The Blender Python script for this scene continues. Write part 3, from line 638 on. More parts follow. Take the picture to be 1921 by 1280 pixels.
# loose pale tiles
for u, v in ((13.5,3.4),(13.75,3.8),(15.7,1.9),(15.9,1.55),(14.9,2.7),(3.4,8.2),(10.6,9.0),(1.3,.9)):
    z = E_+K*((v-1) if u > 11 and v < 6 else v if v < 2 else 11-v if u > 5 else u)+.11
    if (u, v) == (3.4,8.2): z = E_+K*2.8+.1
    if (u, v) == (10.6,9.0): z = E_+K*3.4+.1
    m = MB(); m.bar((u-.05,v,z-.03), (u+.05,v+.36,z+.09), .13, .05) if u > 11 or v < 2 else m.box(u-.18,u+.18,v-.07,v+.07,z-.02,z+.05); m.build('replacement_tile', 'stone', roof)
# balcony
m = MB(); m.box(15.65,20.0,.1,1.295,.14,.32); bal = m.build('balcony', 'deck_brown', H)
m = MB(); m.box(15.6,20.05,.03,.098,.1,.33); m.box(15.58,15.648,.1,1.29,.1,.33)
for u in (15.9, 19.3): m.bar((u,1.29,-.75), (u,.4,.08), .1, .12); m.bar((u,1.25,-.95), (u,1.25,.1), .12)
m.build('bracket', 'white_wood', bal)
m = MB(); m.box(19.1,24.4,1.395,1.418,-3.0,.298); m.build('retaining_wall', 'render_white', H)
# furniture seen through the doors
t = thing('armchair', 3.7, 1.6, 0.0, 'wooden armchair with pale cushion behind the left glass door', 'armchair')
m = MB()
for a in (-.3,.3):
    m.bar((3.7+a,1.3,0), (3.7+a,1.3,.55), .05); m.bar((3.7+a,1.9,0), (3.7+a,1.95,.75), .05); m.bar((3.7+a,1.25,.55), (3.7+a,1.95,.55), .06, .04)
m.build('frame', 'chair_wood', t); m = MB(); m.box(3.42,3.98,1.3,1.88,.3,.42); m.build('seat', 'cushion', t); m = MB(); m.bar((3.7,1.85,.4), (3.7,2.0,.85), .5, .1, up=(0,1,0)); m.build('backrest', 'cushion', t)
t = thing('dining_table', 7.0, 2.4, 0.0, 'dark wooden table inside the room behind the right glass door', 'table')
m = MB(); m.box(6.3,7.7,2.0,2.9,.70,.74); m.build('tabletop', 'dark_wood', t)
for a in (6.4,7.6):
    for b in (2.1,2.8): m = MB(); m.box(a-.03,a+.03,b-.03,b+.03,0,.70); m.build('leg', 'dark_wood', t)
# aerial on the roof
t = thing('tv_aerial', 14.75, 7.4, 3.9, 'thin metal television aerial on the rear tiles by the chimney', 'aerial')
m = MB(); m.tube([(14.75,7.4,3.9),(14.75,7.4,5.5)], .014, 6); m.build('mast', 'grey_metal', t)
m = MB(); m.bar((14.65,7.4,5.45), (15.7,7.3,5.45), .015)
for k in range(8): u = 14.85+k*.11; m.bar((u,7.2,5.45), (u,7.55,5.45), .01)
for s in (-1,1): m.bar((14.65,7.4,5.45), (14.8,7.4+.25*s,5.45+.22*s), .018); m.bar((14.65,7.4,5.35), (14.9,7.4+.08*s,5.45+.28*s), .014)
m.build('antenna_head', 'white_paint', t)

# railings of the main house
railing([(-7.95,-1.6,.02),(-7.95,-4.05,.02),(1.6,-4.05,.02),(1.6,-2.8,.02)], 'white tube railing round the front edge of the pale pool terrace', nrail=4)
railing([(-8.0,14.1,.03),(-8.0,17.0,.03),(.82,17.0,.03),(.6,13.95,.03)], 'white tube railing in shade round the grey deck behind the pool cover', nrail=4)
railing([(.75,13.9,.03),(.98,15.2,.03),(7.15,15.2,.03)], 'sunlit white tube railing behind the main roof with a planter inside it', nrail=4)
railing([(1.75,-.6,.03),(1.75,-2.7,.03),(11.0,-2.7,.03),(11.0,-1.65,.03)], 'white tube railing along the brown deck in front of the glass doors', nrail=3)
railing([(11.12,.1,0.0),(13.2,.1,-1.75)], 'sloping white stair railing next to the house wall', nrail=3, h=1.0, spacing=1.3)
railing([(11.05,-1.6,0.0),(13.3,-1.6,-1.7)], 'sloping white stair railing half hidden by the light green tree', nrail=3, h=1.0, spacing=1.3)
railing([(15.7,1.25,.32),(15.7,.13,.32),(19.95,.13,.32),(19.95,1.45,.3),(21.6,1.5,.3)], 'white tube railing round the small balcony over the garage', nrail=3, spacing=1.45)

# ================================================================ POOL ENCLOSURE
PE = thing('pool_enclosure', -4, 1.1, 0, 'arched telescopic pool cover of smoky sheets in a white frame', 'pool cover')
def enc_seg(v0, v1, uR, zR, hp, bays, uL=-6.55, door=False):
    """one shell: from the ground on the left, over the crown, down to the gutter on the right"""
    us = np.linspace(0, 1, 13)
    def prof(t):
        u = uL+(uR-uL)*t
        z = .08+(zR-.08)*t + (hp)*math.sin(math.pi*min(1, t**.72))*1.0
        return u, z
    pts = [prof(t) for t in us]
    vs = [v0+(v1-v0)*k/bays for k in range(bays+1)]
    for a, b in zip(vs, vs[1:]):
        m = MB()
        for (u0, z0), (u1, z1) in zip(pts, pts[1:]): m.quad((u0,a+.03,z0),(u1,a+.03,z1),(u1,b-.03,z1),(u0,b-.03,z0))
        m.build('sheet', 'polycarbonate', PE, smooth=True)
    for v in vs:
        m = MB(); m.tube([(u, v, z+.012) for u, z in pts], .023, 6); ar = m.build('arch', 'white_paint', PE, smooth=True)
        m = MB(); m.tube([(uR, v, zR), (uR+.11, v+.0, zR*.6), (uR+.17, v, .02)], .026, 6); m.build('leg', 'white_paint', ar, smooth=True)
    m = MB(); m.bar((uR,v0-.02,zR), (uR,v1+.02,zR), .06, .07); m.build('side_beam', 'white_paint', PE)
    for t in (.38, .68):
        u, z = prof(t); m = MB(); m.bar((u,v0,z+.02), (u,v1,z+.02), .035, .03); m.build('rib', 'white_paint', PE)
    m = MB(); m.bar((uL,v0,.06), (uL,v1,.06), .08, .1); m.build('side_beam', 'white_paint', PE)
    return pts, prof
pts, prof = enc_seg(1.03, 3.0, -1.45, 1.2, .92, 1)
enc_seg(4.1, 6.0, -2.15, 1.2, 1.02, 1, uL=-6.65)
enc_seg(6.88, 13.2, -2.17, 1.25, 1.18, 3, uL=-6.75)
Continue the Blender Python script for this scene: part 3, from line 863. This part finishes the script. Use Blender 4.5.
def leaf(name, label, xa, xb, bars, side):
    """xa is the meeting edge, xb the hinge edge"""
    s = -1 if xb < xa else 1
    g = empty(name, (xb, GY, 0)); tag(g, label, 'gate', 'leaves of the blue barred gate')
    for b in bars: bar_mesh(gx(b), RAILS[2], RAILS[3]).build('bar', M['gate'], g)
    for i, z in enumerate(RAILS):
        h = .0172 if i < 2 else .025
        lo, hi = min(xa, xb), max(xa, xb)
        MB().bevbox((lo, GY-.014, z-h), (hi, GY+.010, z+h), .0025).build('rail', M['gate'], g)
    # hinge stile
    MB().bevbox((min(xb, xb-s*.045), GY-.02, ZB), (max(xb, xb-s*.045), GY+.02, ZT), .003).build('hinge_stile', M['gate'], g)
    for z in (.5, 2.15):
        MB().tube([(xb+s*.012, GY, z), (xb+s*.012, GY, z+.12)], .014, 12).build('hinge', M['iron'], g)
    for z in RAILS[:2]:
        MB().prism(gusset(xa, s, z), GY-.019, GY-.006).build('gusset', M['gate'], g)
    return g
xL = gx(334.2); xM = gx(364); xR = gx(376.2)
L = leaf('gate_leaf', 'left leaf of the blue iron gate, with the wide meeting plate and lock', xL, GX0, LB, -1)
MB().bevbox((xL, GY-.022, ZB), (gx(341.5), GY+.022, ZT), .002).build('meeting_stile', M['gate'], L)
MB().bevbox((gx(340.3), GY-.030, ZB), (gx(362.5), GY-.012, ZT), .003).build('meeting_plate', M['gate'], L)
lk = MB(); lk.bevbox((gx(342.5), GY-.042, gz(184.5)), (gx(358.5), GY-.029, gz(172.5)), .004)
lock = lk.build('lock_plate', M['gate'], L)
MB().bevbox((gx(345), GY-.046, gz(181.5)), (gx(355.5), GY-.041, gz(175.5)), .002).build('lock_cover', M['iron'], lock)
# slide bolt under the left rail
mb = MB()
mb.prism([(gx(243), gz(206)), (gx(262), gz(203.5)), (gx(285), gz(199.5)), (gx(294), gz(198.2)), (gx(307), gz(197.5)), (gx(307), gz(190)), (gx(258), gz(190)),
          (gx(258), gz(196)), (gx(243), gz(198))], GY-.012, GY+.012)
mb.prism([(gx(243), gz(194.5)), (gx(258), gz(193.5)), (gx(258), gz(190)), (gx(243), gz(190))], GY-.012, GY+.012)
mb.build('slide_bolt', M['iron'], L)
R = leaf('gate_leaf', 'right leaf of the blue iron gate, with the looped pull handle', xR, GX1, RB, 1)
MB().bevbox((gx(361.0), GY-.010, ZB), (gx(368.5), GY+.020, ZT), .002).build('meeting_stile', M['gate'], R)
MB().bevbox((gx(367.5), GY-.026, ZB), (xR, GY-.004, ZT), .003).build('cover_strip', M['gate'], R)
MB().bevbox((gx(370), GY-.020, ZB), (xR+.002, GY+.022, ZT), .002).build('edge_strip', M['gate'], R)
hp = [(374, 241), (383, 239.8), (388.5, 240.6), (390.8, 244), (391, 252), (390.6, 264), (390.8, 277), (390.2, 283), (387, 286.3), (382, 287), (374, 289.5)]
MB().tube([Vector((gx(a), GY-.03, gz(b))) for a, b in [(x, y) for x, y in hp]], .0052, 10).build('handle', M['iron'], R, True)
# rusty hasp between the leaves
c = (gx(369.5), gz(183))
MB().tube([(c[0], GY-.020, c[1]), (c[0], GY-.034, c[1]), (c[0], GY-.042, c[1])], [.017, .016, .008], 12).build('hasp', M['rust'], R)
+-------+
Find each line holding "from". Copy it out.

The Blender Python script for this scene continues. Write part 3, from line 638 on. More parts follow. Take the picture to be 1921 by 1280 pixels.
    """one shell: from the ground on the left, over the crown, down to the gutter on the right"""
Continue the Blender Python script for this scene: part 3, from line 863. This part finishes the script. Use Blender 4.5.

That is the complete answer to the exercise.